**DATA SEGMENT:**
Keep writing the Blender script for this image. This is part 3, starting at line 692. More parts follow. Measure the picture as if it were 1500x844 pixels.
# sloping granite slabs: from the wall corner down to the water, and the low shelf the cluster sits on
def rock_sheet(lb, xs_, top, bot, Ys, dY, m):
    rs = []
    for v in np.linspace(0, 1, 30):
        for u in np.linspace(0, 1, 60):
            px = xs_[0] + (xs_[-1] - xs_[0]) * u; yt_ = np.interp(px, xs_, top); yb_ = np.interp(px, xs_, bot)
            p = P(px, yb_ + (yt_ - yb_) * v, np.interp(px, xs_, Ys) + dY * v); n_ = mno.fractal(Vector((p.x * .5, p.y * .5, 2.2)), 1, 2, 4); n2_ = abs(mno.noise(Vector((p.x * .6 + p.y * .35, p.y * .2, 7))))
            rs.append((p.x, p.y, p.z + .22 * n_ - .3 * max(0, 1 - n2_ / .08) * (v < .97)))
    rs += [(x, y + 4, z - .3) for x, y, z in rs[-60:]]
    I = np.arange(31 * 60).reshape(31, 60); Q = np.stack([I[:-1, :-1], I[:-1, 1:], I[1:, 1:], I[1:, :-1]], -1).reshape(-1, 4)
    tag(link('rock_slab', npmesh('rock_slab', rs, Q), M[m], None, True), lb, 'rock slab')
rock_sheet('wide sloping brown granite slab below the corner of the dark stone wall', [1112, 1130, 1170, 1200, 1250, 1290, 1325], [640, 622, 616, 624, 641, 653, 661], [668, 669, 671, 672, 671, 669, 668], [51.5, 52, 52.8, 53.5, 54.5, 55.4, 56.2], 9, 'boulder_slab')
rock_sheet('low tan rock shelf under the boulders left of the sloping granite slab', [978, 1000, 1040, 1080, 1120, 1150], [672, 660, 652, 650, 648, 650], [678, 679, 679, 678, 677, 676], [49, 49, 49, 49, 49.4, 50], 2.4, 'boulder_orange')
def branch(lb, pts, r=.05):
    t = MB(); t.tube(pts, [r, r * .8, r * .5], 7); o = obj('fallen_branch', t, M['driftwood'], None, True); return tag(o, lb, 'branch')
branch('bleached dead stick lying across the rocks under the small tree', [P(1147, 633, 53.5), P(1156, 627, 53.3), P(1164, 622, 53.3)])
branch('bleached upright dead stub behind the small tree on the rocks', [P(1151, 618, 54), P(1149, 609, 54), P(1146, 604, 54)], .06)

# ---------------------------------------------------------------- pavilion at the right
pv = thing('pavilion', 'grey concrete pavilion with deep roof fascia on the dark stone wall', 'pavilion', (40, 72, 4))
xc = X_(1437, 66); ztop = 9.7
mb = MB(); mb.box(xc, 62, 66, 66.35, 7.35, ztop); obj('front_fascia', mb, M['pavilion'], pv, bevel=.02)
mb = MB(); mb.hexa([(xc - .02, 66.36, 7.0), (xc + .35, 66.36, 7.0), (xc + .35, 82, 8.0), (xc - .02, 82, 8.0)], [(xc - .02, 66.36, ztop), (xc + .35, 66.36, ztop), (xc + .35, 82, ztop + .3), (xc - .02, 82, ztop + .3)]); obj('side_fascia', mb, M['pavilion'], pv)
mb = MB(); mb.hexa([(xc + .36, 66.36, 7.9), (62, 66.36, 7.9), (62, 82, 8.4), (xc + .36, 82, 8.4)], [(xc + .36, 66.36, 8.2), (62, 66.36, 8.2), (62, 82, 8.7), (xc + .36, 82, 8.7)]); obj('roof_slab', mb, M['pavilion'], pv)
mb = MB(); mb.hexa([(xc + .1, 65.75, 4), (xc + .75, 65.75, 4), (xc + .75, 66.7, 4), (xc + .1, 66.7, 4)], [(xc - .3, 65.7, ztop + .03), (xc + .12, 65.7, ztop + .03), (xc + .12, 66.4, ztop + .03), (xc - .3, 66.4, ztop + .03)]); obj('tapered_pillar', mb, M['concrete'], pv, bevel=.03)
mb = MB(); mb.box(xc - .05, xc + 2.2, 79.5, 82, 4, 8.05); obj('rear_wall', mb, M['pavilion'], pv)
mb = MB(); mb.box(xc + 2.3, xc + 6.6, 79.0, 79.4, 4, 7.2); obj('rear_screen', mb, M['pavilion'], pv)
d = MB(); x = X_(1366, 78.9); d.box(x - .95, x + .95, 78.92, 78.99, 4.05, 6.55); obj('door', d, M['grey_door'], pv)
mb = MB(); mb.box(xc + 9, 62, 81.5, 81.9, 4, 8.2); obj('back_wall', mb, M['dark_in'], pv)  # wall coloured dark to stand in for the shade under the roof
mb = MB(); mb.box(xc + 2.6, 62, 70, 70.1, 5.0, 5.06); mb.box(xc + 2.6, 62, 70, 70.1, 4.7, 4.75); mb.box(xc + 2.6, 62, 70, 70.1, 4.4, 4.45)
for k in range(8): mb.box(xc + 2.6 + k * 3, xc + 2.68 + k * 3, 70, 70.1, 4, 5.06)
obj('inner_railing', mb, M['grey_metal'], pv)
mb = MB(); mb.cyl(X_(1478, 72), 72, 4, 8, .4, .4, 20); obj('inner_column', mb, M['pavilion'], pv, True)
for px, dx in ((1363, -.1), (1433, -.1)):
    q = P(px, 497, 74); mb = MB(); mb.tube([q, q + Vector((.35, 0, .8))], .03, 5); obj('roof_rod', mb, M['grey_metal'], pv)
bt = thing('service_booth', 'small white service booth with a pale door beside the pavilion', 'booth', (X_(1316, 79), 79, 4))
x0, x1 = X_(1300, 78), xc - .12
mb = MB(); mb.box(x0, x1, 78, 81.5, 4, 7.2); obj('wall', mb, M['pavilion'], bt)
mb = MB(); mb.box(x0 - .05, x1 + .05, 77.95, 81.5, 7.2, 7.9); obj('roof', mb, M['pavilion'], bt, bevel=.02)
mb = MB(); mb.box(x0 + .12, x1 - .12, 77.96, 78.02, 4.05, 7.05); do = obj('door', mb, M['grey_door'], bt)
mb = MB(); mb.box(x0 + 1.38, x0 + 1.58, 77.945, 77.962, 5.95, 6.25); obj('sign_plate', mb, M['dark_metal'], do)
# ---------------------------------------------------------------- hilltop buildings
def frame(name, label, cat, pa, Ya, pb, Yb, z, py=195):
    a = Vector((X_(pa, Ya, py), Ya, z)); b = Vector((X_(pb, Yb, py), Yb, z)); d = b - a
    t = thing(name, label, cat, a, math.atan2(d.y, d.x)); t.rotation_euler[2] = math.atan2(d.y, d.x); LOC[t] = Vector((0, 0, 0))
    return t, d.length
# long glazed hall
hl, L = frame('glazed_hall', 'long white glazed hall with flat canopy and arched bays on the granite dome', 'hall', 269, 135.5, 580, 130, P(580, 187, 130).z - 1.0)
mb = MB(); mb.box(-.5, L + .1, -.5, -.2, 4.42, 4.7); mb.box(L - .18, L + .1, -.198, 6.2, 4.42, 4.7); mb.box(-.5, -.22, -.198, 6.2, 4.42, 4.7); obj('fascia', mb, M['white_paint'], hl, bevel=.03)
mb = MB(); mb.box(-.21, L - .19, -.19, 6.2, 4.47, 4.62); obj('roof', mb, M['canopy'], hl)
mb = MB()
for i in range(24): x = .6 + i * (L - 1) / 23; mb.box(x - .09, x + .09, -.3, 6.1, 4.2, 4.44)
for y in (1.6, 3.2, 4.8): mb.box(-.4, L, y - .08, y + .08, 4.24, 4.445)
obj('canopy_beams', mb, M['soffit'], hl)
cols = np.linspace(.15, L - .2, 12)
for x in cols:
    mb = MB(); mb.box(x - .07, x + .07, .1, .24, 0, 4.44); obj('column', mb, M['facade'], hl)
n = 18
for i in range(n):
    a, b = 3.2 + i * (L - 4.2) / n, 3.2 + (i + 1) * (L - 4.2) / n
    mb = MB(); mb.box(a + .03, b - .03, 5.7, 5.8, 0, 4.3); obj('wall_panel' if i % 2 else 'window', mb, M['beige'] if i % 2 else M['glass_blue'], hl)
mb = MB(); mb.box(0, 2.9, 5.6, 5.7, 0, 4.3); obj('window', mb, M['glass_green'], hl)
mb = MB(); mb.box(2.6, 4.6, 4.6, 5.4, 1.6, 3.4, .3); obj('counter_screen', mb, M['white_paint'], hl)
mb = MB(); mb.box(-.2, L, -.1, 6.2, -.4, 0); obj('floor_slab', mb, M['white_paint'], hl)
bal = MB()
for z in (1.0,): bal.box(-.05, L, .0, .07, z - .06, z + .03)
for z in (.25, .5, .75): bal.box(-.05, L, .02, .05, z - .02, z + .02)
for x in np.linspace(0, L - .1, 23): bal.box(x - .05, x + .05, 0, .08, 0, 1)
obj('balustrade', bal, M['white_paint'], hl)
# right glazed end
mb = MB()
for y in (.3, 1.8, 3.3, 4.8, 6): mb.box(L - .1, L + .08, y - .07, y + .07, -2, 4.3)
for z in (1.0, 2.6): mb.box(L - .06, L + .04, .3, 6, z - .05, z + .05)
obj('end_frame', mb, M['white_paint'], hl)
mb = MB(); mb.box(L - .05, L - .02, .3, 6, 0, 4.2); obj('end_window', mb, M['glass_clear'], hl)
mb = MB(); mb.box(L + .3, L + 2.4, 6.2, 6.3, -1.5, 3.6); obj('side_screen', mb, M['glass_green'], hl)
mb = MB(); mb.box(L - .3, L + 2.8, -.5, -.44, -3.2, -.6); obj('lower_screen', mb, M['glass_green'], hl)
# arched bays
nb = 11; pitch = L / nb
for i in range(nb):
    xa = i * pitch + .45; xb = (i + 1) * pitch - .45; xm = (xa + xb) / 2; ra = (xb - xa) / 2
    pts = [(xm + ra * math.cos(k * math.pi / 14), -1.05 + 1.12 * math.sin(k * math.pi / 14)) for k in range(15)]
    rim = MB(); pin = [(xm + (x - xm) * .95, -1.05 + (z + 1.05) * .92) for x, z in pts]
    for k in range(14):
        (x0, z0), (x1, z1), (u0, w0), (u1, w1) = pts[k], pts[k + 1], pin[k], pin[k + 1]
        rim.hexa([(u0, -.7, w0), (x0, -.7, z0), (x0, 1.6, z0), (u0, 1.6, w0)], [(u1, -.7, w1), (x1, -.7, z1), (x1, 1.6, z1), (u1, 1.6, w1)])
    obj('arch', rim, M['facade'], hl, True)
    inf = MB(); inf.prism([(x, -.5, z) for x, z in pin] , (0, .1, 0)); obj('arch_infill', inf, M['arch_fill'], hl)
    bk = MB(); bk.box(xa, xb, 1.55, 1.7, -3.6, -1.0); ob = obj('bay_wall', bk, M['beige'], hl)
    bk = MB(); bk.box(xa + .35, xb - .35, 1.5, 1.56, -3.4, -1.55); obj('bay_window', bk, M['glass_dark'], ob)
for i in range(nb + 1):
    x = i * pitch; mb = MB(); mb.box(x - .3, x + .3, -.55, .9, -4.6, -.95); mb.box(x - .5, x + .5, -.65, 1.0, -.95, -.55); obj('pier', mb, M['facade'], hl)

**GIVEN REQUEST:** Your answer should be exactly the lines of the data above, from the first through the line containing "branch('bleached upright dead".

**EXERCISE ANSWER:**
Keep writing the Blender script for this image. This is part 3, starting at line 692. More parts follow. Measure the picture as if it were 1500x844 pixels.
# sloping granite slabs: from the wall corner down to the water, and the low shelf the cluster sits on
def rock_sheet(lb, xs_, top, bot, Ys, dY, m):
    rs = []
    for v in np.linspace(0, 1, 30):
        for u in np.linspace(0, 1, 60):
            px = xs_[0] + (xs_[-1] - xs_[0]) * u; yt_ = np.interp(px, xs_, top); yb_ = np.interp(px, xs_, bot)
            p = P(px, yb_ + (yt_ - yb_) * v, np.interp(px, xs_, Ys) + dY * v); n_ = mno.fractal(Vector((p.x * .5, p.y * .5, 2.2)), 1, 2, 4); n2_ = abs(mno.noise(Vector((p.x * .6 + p.y * .35, p.y * .2, 7))))
            rs.append((p.x, p.y, p.z + .22 * n_ - .3 * max(0, 1 - n2_ / .08) * (v < .97)))
    rs += [(x, y + 4, z - .3) for x, y, z in rs[-60:]]
    I = np.arange(31 * 60).reshape(31, 60); Q = np.stack([I[:-1, :-1], I[:-1, 1:], I[1:, 1:], I[1:, :-1]], -1).reshape(-1, 4)
    tag(link('rock_slab', npmesh('rock_slab', rs, Q), M[m], None, True), lb, 'rock slab')
rock_sheet('wide sloping brown granite slab below the corner of the dark stone wall', [1112, 1130, 1170, 1200, 1250, 1290, 1325], [640, 622, 616, 624, 641, 653, 661], [668, 669, 671, 672, 671, 669, 668], [51.5, 52, 52.8, 53.5, 54.5, 55.4, 56.2], 9, 'boulder_slab')
rock_sheet('low tan rock shelf under the boulders left of the sloping granite slab', [978, 1000, 1040, 1080, 1120, 1150], [672, 660, 652, 650, 648, 650], [678, 679, 679, 678, 677, 676], [49, 49, 49, 49, 49.4, 50], 2.4, 'boulder_orange')
def branch(lb, pts, r=.05):
    t = MB(); t.tube(pts, [r, r * .8, r * .5], 7); o = obj('fallen_branch', t, M['driftwood'], None, True); return tag(o, lb, 'branch')
branch('bleached dead stick lying across the rocks under the small tree', [P(1147, 633, 53.5), P(1156, 627, 53.3), P(1164, 622, 53.3)])
branch('bleached upright dead stub behind the small tree on the rocks', [P(1151, 618, 54), P(1149, 609, 54), P(1146, 604, 54)], .06)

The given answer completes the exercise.